It is widely available knowledge that Factorio uses "borderless fullscreen" as its own "fullscreen" mode. Commonly in 3D games (not Factorio's case) "fullscreen" uses hardware accelerated stuff that takes desktop away, so you can never "alt+tab" out of a game without turning off its display.
As I have two 1440p (plus a 720p tiny "monitoring") displays side by side, I wanted to play Factorio spanning thru them. Bad idea with two monitors, you see, as the player will stand right in the "bezel" between the monitors. Besides the title bar and Windows taskbar do their share in pollution, all around.
So, to me, perhaps the best would be to use 1.5 displays. That's right! One and a half.

I've been playing for some hours like that and have enjoyed it very much. So much I felt like sharing what I did should other people wanted to try. Of course, if you have three monitors, you won't have the "player in bezel" issue, so this probably won't apply in these cases. There's also a bit of math involved if you have screens with different disposition or resolution, but it shouldn't be too hard to get it.
The tool I used to make it possible is AHK, a free and open source tool pretty known among the gaming enthusiast world as a "macro" thing. In this case, we use it to mangle the window to make it look more "full screen-ish" just like borderless fullscreen does (but not).
Basically I remove the title bar and move the window around to make it look "borderless fullscreen" yet span thru the screens. I let the Windows Taskbar be visible and it mixes very well in the end.
Ados enough, let's get to the script:
Code: Select all
/*
* What we do here: resize the (hopefully only) open instance of Factorio
* to take 1.5 screens in my 2x1440p set up.
*/
#NoEnv ; Recommended for performance and compatibility with future AutoHotkey releases.

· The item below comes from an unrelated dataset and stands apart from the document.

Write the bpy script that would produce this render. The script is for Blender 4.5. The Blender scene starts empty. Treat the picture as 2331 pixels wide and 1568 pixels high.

; #Warn ; Enable warnings to assist with detecting common errors.
if WinExist("Factorio: Space Age") {
WinActivate
WinSet, Style, -0xC00000
WinMove,,, -1280, -8, 2560 + 1285, 1420
MsgBox, Adjusted Factorio window
exit, 0
} else {
MsgBox, Unable to locate running Factorio Instance.
exit, 1
}
- you'd need to adjust the values for your screen depending on what's the primary and what layout you are using
- it's perhaps better to set up Factorio to start in windowed mode (it starts with a tiny window
- the script should be run once every time you start Factorio - I keep a shortcut in Desktop; as the game starts loading I just run the script and let it do its stuff
- I move the window 8 pixels outside viewable area upwards to hide its "unhideable" top bar. It becomes pretty thin, but still ~8 pixels large. Then I compensate in the height so it fits its bottom part right.
- If you happen to move the window around accidentally, just run the script again and it should position the window.
- I decided not to keep the script running as I only need it to resize the window, so it is run-and-quit regardless of success. But AHK supports monitoring to keep stuff around.